One such organisation of this kind is the TRA – Tyre Recovery Association. It encourages tyre retailers to partake in a tyre recovery process involving recycling of old rubber into several high-demand products.
These products include floorings, carpet underlay, playground equipment and surfaces, sports pitches, athletic tracks and fuel for kilns. Moreover, advanced technologies can be employed for using old tyre crumbs as building material or to build quieter road surfaces.
Hall concludes that legal and safe disposal of tyres ensures smooth business operations for businesses in tyre and motor industries, as well as long-term safety for the environment.
Most reputable tyre fitting operations in the UK charge a recycling fee. Some smaller fitters hide the fee in their prices. Fees charges vary from outlet to outlet, chain to chain, but they are declared in most outlets, or on the invoices the customer gets. Check the next time you buy tyres from a chain store. Or ask at an independent what they do with their waste tyres.
The reputable tyre collection companies, such as Niramax, Vellco etc.. charge 31-35p per car tyre collected ( You can confirm by calling them).
This is a huge area of concern as the way the fees are collected and the UK tyre recovery sector is funded, there is no money available to fund research or raise market awareness of tyre issues. The free market does have its downsides. By compare Portugal, Spain, France Italy, for example, have tyre recycling bodies that have access to considerable funds to manage the waste tyre industry. South Africa has virtually nationalised the sector and all rubber sold in country has a waste levy, which goes to REDISA to fund recycling and build new industries based on tyre recycling.
Of course the National Tyre Dealers Association (NTDA) have a different side of the story, but ultimately, they charge a fee and make a profit from tyre disposal, even legal tyre disposal.
It is good that the blog raised awareness, but to say that tyres are expensive for the retailer to dispose of is, at best, questionable. You need to understand how the waste tyre industry works to appreciate why it works. Ultimately tyres ARE expensive to dispose of, but people all along the chain from the retailer to the end consumer all get paid to take them in.

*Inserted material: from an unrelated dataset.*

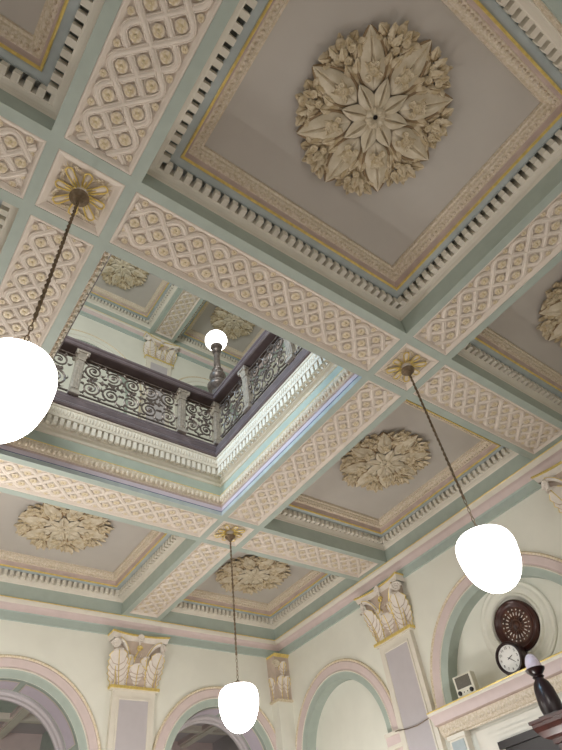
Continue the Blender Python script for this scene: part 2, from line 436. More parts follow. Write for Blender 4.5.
# ------------------------------------------------------------------ lattice panels on the beams
def lattice_panel(L, label):
    root = empty('lattice_panel', label=label, cat='ceiling panel', group='lattice panels on the beam undersides')
    w = S
    b = MB(); rect = (0, L, -w, w)
    b.rect_sweep([(0, 0), (0, .052), (.006, .06), (.016, .062), (.024, .058), (.03, .05), (.05, .022), (.058, .02), (.058, .008)], rect, 'lattice')
    b.box(.05, L-.05, -w+.05, w-.05, 0, .010, 'lattice')
    b.build('border', root)
    n = max(3, round(L/.2686)); p = L/n
    b = MB()
    prof = [(-.036, .0), (-.034, .02), (-.026, .028), (-.019, .024), (-.009, .034), (.009, .034), (.019, .024), (.026, .028), (.034, .02), (.036, .0)]
    q = p/.27
    def wv(s, j):
        u = ((s/p-j) % 4)                       # peak at u = 0
        t = (1-u if u < 2 else u-3)*p           # triangular, amplitude p
        a = abs(t); k0 = .16*q
        if a > k0: a = k0+.078*q*sin(min(1, (a-k0)/(p-k0))*PI/2)
        return math.copysign(a, t)
    m = int((L-.11)/.02)
    for j in range(4):
        rows = []
        for i in range(m+1):
            s = .055+(L-.11)*i/m; y = wv(s, j); d = (wv(s+.004, j)-wv(s-.004, j))/.008
            nl = math.hypot(1, d); nx, ny = -d/nl, 1/nl
            wz = .005*cos(PI*s/(p/2)+(PI if j % 2 else 0))
            rows.append([(min(L-.05, max(.05, s+nx*o)), y+ny*o, .008+h+(wz if h else 0)) for o, h in prof])
        b.grid(rows, 'lattice')
    b.build('strapwork', root, True)
    def ros(x, y, sc=1, zz=.008):
        o = bpy.data.objects.new('floret', ROS); C.objects.link(o); o.parent = root; o.location = (x, y, zz)
        o.scale = (sc, sc, sc); o.rotation_euler = (0, 0, random.uniform(-.3, .3))
    for k in range(n):
        ros((k+.5)*p, 0, 1 if 0 < k < n-1 else .95)
        for sg in (-1, 1): ros((k+.5)*p, sg*.248, .62)
    for k in range(1, n):
        for sg in (-1, 1): ros(k*p, sg*.142)
    for sg in (-1, 1):
        for xx in (.085, L-.085): ros(xx, sg*.13, .6)
    return root
zp = ZS+.062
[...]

Customer pays the retailer, retailer pays the collector, collector pays the processor, processor makes a profit from the sale of the end goods, or the use of tyres as fuel in cement kilns – Cement Kilns charge a “Gate fee” to take in waste tyres – it varies from about £35 – £60 per tonne. They pay , I don’t know today’s prices, but about £75 a tonne to burn oil or coal. If they substitute tyre derived fuel for fossil fuel they have an advantage of between £110 and £135 per tonne in fuel savings. The cement kilns in the UK use about 50,000 tonnes per annum, that’s a huge energy cost saving, it is also the equivalent of every waste tyre in Scotland being disposed off by one route every year. All along the supply chain people make money if they run their businesses efficiently.
I said tyres are expensive to dispose of… a tyre shredder, a good one, will have a ticket price of about £250,000, and a set of blades and wear parts to keep it running will cost £80,000 every time they need revewed. However, that does not mean there is no money to be made.